To understand the charter industry, you must appreciate that it is driven by extremely wealthy people and has no grassroots. It has mastered the arts of marketing and branding, but does not have a plan to improve education other than to draw students and resources away from public education, which belongs to all of us.

People often ask me, “Why do the super-rich cluster to the cause of privatization?” The Answer is not simple because many different motives are at work. Some see giving to charters as a charitable endeavor, and their friends assure them that they are “giving back,” helping poor children escape poverty. Others want to impress their friends in their social strata, their colleagues in the world of high finance. Being a supporter of charter schools is like belonging to the right clubs, going to the right parties, sharing a cause with other very rich people.

Perhaps infamous pedophile Jeffrey Epstein fits into the last category. Perhaps he fits into all those categories.  He is a man who grew up in modest circumstances in Brooklyn, attended public schools, and owed his start in life to the New York City public schools.

But once he achieved wealth and could call himself a “philanthropist,” he realized that choosing the right causes was important as a way of burnishing his image, showing that he was running with the In Crowd.

So, of course, he announced that he supported charter schools, not the public schools to which he owed a debt for launching him in life.

In 2013, his foundation issued a press release announcing that he looked forward to the dominance of charter schools in Washington, D.C. and predicted that they would succeed because they were unregulated. That, in a sense, was his own secret: he succeeded because he was unregulated, neither his appetites nor his activities were regulated. Supporting charter schools showed that he moved in the circles of the DFER elites, the hedge fund kings. No longer was he the boy from Lafayette High School in Brooklyn; he was a philanthropist encouraging the growth of school privatization, not just as competition but as a replacement for public schools.

Now that he has been indicted yet again, this time in New York, for his crimes against young girls, it is interesting to read his fulsome self-praise for investing in the charter industry.

This press release was issued by the Jeffrey Epstein VI Foundation:

NEW YORK, Feb. 8, 2013 /PRNewswire/ — For the first time, more students in Washington DCenrolled into charter schools than public schools. Last year, charters had an 11% increase in student enrollment, while public schools had a 1% increase. Mayor Vince Gray noted that the nation’s capital is only a few years away from being evenly split between the two school systems.

The shift was welcomed by financier and well-known education philanthropist, Jeffrey Epstein and his foundation, the Jeffrey Epstein VI Foundation. Jeffrey Epstein founded the Program for Evolutionary Dynamics at Harvard University with a $30 million dollar grant in 2003 and has since expanded his support into early development, Head Start and charter school programs across the nation, including Washington DC.

Some of the charter schools that the Jeffrey Epstein has supported include, Harlem Link Charter School, the Maya Angelou Schools in DC and the Bard High School Early College in New York. “Charter Schools have the freedom to self-regulate.

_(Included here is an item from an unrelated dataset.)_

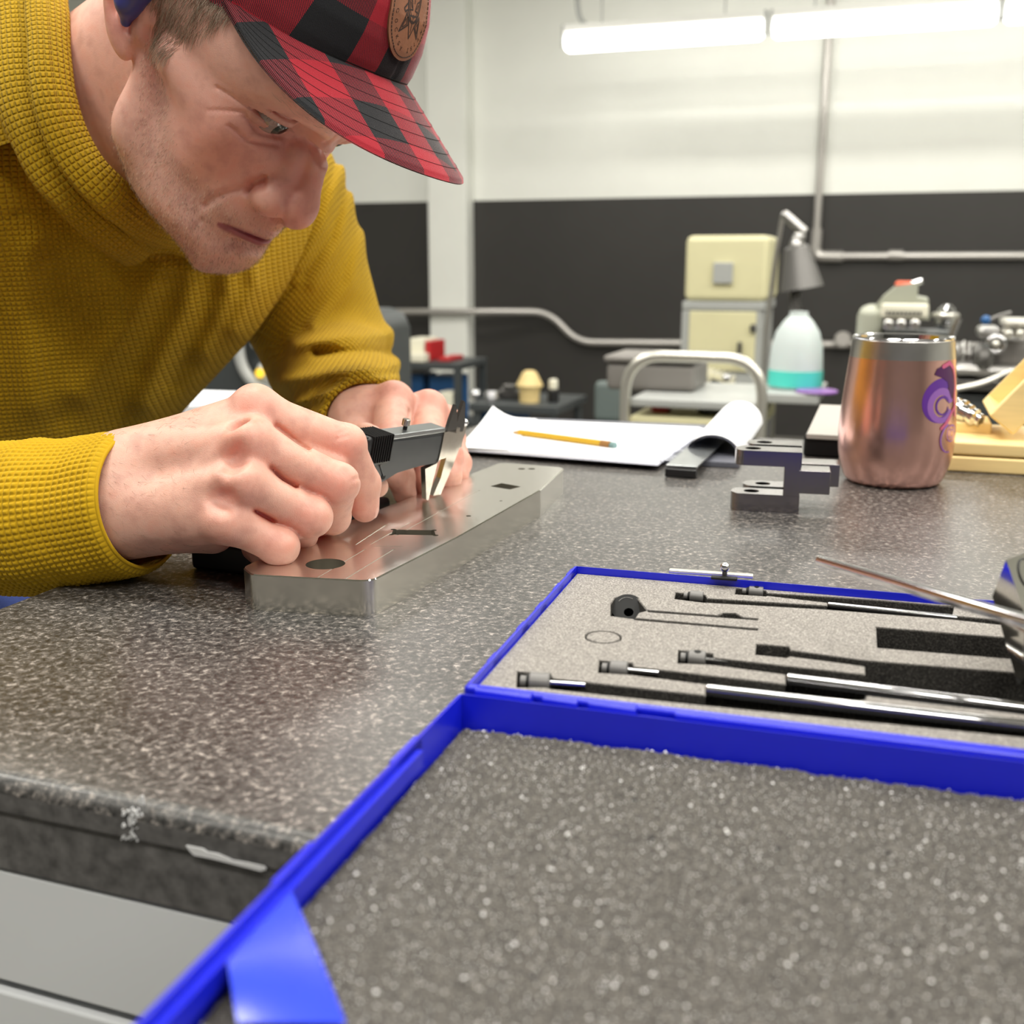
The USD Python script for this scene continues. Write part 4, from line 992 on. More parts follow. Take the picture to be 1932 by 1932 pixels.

It’s a critical component of their success. They also reduce the burden on the public school system,” Jeffrey Epstein asserted.

In fact, last year, the DC Schools Chancellor, Kaya Henderson, decided to close fifteen public schools due to the shift to charters.

Despite this growth, there is concern about the number of charter schools that close every year. According to The Center for Education Reform, 15% of charters close every year. However Jeanne Allen, President of the Center for Education Reform explained that unlike the public school system, this closure rate reflects a healthy level of accountability. Today 41 states have charter school laws and audit requirements. 52% of charter schools are also now authorized by school districts and 48% independently.

“We need to enhance state standards of excellence,” Jeffrey Epstein noted. “But it’s essential that these laws are just that, standards, and not management policies.”

Jeffrey Epstein is a trustee of the Institute for International Education, a former board member of Rockefeller University, the Council of Foreign Relations, the Trilateral Commission, New York Academy of Science and sits on the board of the Mind, Brain and Behavior committee at Harvard.